In response, or rather, continuing on from your lineage of artists taking influence from Titian I'd like to add the current crop. Talking here of Cecily Brown who seems to take Auerbach back into large scene and narrative painting, where the paint itself takes on the orgiastic energy of the sexual encounters she's depicting.
















Michael Raedecker, whom i personally like very much and who's limited palette is enlivened by his free use of application and unusual use of materials, often pouring the paint and manipulating the settling pools, dunking wool into the wet paint to make bushes and trees.






However the two painters I'd like to talk about in a little more depth are Matthias Weischer and Neo Rauch. You can look at their art on the website http://www.eigen+art.com/ which is a brilliant website in its layout and ease of use. Weischer is an artist who seems to have been hugely influenced by David Hockney, he in fact won a competition to work alongside hockney in L.A and in my opinion surpasses hockney in his articulation of cubist ideals, manipulating how objects relate to their environment by twisting shadows etc. I think it is really exciting in contemporary painting how we can now go back and use various devices which have been employed by artists, in turn invigorating how we are explaining our own experience of the world.
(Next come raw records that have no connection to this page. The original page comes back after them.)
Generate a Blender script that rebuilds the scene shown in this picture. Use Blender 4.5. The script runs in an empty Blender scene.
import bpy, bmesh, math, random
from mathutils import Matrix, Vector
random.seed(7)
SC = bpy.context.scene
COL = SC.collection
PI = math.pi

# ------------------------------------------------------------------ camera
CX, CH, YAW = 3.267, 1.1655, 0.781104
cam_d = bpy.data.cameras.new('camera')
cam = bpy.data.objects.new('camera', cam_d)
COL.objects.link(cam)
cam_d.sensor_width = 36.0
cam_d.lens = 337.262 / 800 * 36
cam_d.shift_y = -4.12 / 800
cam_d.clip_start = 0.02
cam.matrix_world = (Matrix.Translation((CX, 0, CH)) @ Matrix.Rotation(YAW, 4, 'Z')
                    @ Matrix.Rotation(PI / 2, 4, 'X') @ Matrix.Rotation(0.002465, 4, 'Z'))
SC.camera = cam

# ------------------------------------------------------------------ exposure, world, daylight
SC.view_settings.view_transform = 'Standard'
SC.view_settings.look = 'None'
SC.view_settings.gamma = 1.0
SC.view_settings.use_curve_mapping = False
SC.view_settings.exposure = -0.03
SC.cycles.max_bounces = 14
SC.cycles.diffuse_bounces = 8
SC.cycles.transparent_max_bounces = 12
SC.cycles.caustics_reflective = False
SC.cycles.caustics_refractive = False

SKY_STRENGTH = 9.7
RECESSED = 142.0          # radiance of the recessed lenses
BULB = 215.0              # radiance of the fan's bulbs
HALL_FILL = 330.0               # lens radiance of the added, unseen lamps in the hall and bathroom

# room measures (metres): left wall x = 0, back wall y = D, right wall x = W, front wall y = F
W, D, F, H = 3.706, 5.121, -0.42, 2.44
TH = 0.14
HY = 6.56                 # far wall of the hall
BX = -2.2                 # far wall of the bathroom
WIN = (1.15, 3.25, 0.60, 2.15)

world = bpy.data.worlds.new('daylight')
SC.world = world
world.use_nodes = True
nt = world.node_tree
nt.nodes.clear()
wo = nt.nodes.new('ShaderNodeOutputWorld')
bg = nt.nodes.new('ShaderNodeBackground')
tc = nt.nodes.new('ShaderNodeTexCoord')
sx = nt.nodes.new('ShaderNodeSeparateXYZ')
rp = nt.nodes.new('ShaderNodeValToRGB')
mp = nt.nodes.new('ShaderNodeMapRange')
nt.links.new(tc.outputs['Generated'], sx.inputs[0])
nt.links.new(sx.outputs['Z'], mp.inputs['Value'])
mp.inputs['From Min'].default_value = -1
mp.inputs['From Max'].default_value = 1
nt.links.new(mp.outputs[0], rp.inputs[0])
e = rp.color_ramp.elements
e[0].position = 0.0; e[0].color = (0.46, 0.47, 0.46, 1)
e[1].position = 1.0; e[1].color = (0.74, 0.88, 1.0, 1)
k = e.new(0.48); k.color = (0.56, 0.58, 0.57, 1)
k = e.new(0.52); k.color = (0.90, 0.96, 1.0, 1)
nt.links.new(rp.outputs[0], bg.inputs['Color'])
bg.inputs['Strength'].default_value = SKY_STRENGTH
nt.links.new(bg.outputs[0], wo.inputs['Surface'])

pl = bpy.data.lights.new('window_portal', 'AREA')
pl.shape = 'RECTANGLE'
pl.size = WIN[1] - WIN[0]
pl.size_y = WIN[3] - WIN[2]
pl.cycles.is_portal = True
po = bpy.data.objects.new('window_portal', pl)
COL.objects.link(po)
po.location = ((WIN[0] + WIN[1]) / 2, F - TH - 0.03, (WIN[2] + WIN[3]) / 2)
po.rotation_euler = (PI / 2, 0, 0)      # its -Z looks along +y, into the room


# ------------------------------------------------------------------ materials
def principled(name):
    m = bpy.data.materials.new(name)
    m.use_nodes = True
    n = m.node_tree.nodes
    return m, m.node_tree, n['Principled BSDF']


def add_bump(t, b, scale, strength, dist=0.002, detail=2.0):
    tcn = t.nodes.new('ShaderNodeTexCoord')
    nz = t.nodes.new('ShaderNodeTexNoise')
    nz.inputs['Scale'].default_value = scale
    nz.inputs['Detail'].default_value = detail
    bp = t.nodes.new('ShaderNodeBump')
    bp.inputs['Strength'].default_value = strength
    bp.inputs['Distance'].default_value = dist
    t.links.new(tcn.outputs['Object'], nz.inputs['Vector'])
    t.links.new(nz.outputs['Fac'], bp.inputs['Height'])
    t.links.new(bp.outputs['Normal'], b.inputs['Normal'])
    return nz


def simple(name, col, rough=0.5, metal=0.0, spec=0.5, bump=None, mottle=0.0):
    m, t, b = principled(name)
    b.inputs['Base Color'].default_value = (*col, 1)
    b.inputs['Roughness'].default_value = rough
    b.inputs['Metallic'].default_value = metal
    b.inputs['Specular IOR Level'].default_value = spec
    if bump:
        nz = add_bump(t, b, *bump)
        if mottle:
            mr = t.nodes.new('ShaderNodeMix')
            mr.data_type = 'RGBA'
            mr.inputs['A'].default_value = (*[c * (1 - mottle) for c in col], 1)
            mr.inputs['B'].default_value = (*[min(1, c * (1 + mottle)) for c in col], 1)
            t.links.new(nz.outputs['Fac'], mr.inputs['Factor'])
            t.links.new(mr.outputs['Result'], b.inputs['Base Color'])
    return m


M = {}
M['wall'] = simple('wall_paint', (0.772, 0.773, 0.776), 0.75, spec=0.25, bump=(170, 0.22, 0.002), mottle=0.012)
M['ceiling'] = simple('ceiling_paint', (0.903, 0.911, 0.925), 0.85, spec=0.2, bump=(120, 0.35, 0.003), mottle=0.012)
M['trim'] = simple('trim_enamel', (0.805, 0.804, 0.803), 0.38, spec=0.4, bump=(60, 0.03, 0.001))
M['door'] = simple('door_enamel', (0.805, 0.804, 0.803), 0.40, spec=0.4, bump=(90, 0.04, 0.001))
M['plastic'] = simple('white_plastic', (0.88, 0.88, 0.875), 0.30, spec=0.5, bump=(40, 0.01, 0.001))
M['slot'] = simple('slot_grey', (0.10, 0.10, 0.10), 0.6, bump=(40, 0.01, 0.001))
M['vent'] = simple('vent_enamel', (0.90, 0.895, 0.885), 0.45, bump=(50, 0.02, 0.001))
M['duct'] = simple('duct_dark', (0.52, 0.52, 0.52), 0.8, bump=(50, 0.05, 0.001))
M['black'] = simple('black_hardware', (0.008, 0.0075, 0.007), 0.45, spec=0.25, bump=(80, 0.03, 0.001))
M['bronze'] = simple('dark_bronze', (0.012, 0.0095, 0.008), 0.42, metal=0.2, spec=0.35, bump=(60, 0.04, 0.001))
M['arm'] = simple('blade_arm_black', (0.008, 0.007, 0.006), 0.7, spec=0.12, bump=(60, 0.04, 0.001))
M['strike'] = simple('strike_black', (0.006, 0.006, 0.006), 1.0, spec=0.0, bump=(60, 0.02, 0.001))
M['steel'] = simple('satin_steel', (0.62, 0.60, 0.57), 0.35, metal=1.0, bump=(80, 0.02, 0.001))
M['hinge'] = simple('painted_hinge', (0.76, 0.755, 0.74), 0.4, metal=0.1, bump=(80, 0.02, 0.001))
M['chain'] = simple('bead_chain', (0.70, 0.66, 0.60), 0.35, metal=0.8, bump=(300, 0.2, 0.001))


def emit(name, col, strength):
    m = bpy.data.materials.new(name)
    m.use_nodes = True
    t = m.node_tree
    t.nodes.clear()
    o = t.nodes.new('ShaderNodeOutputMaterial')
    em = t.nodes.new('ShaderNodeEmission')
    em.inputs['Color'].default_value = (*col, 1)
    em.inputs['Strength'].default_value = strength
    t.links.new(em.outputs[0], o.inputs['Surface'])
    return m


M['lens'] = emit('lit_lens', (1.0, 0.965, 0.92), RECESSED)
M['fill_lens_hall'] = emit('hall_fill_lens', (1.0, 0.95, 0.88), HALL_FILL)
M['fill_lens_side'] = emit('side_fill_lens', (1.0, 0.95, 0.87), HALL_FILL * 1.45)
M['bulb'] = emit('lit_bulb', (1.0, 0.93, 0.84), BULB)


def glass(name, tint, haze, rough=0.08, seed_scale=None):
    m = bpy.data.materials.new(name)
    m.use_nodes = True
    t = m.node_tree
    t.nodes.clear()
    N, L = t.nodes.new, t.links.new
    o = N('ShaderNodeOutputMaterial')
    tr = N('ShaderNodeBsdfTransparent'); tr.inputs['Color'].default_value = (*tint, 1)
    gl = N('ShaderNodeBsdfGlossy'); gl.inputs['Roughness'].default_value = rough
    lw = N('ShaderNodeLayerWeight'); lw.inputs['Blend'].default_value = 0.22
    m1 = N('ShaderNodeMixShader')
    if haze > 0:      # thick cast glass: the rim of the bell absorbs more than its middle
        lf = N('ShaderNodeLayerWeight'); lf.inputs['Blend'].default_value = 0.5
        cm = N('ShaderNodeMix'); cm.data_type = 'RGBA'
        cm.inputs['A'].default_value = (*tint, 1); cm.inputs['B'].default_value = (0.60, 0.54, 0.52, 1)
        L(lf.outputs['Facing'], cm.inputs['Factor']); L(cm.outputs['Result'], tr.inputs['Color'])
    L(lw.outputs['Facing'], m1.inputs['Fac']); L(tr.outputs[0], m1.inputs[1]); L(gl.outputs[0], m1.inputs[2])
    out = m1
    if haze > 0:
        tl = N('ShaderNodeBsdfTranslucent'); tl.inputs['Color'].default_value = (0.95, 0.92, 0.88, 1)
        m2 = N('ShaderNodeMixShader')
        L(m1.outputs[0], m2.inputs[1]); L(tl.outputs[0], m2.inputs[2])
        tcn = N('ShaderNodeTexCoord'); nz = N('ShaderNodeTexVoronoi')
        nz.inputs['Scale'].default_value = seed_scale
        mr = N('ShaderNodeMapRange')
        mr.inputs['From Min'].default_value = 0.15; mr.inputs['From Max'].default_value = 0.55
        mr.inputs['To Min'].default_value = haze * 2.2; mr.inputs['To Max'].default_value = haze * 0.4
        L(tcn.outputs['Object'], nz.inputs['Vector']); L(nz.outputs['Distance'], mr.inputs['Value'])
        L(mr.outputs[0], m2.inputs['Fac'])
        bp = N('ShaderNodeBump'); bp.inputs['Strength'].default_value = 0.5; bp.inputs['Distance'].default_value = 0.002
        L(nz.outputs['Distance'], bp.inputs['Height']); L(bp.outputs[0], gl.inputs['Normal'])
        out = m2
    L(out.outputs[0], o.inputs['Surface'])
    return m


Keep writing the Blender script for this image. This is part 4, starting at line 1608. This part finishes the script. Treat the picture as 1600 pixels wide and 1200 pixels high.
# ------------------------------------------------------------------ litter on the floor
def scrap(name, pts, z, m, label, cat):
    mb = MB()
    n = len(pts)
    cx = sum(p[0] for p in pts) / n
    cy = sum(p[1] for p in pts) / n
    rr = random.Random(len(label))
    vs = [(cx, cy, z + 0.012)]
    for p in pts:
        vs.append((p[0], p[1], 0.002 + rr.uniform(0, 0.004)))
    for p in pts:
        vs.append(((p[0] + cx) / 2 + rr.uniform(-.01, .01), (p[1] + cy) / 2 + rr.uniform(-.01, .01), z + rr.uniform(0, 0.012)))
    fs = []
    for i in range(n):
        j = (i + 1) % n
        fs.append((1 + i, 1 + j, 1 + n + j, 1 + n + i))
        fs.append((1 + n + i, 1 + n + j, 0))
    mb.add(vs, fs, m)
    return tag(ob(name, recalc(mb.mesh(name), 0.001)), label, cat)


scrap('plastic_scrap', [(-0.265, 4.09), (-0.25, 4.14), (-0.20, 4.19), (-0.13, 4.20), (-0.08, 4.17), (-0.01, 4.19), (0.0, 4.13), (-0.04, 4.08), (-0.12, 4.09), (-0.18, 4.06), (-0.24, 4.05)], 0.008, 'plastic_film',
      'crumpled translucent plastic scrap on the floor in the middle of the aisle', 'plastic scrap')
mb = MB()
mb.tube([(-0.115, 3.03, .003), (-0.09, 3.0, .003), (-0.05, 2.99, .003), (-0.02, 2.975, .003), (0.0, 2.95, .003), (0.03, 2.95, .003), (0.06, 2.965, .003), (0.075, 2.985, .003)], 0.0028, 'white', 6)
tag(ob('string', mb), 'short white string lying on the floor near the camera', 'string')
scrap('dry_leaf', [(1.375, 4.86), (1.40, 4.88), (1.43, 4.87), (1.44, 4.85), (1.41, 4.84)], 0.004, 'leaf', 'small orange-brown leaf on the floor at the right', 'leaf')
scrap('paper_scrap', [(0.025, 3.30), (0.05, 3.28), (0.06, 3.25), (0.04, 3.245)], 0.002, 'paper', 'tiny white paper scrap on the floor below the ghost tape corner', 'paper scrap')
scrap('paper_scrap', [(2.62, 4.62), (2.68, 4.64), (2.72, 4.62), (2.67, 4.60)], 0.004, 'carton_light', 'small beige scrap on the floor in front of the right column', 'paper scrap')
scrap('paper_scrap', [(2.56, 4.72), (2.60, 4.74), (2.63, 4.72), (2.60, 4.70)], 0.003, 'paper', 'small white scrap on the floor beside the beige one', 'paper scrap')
Neo Rauch is a painter who strikes a chord with me, I'd equate him, rather like Poussin, to opera. If you want to appreciate him you ahve to accept his conventions, his use of colour for one is something that I have only learned to like recently, his positioning of figures in space however is without debate second to none in contemporary practice. The characters that infiltrate his pictures are afflicted by what one can only describe as the modern condition, however their impact is heightened by the mythological aura of Sisyphus (doomed to push a boulder up a hill for eternity) or Icarus, two stories that are particularly pertinent in the isolating shroud of todays capitalist culture. The iconography is personal and is not meant to be understood as a narrative vessel, instead, the paintings convey a mood.